Desde tiempos remotos, la invasión del poder público en la esfera individual, ha sido tan intensa y extensa que ocupaba incluso, hasta los aspectos más íntimos de las personas (ropa, higiene, juegos infantiles, manifestaciones sentimentales, formas de hablar, de comportarse, etc.). Pero también abarcaba la conciencia del individuo, hasta imponerle: lo que debía pensar, lo que debía creer, lo que debía sentir, lo que debía desear, etc.
Viniendo de donde venimos, supongo que no seremos tan ingenuos como para creer que la situación descrita no se mantiene actualmente, si bien por otros medios. Si ayer era la Religión, hoy son la TV, la publicidad, el marketing o la propaganda política, que se auxilian de un auténtico ejército de profesores, psicólogos, sociólogos, antropólogos, filósofos, asistentes sociales, mediadores culturales,etc., los cuales realizan una ingente labor de modelado y de adaptación social de los individuos desde niños, la cual no excluye la colaboración de otro ejército (judicial y policial), para someter a los elementos socialmente más peligrosos con respecto al orden social existente, que tanto pueden ser grandes criminales, como grandes artistas o científicos, dependiendo del grado de represión social que padezcan y de su habilidad para sublimar sus instintos. Hay un porcentaje de la población reclusa en EEUU que son superdotados, a los que el sistema bloqueó en el desarrollo de sus necesidades y capacidades naturales, quedando desviados hacia el delito.

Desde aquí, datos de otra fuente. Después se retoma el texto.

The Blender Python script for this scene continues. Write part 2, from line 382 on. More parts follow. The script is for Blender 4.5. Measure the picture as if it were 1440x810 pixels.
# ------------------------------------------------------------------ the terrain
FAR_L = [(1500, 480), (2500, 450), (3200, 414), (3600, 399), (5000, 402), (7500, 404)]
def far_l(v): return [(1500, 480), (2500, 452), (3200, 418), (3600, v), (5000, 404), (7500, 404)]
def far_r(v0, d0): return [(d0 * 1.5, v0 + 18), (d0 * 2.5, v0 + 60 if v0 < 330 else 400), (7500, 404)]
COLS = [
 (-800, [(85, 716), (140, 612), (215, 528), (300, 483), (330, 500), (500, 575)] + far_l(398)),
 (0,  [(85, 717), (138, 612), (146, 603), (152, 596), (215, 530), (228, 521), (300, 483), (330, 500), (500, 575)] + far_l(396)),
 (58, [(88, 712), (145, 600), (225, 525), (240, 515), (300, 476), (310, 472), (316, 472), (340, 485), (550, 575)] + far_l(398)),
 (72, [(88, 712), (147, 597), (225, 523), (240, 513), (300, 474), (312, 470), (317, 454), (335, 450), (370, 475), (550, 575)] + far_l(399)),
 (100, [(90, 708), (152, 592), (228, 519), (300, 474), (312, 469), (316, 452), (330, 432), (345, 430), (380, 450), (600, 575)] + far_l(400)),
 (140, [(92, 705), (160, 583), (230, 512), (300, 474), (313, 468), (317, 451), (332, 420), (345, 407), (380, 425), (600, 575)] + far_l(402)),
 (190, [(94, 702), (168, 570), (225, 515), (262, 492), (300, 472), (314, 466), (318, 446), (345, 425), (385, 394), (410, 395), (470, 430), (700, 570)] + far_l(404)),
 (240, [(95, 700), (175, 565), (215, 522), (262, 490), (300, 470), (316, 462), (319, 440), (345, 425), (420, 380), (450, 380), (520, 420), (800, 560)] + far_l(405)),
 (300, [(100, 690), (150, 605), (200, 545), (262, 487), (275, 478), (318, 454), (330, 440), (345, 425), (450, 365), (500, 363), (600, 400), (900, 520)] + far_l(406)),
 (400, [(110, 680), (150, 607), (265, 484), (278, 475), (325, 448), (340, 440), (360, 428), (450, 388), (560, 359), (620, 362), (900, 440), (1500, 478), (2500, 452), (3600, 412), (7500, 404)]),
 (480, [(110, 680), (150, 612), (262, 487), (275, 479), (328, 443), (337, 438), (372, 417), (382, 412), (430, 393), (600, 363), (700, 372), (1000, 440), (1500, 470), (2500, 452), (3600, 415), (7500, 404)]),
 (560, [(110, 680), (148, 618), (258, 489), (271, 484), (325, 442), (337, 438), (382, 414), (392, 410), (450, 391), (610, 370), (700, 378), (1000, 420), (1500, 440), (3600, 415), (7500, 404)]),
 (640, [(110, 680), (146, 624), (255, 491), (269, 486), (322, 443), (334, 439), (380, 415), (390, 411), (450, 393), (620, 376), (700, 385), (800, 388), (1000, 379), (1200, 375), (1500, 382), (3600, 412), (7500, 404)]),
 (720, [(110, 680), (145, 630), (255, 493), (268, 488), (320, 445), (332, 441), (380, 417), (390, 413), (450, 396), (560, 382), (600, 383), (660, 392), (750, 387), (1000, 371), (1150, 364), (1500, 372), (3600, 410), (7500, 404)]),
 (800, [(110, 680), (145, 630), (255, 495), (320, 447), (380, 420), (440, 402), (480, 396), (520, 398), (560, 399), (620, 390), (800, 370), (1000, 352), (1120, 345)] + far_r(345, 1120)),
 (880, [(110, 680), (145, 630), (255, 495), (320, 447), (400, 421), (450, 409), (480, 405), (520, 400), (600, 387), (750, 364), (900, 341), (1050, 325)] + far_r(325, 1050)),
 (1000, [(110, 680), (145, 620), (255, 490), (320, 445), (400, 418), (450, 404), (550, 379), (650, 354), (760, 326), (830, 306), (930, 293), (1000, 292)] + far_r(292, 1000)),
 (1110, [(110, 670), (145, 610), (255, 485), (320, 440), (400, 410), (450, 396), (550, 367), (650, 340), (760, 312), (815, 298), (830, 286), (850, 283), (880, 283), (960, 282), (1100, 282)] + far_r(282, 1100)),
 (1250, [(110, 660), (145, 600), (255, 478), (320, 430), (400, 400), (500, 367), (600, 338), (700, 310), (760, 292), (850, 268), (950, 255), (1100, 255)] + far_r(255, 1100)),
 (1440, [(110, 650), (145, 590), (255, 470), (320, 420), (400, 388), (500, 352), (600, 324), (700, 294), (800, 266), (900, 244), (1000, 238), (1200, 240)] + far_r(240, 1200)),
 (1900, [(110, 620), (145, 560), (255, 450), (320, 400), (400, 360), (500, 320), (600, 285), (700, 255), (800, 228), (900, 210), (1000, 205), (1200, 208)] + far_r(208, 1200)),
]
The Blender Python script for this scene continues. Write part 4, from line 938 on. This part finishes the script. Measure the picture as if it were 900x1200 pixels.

Nadie mejor que cada individuo para conocer sus necesidades y dirigirse hacia su satisfacción. Rechacemos de plano un Estado que nos diga las que son y nos las venga a satisfacer con sus múltiples tentáculos sociales, culturales y mediáticos, mientras nos vacía los bolsillos y se lleva nuestro dinero, a la vez que nos pone toda suerte de trabas a la libertad individual, especialmente de carácter político, social, cultural, sexual, formativo y laboral. Ud. Estado, asegurenos el Orden Público Constitucional que hemos votado, no nos cuente cual es la buena vida, no nos proteja del mal, respete las vidas de los seres vivos y dejenos en paz que busquemos felicidad o desgracia, por nuestra cuenta y riesgo.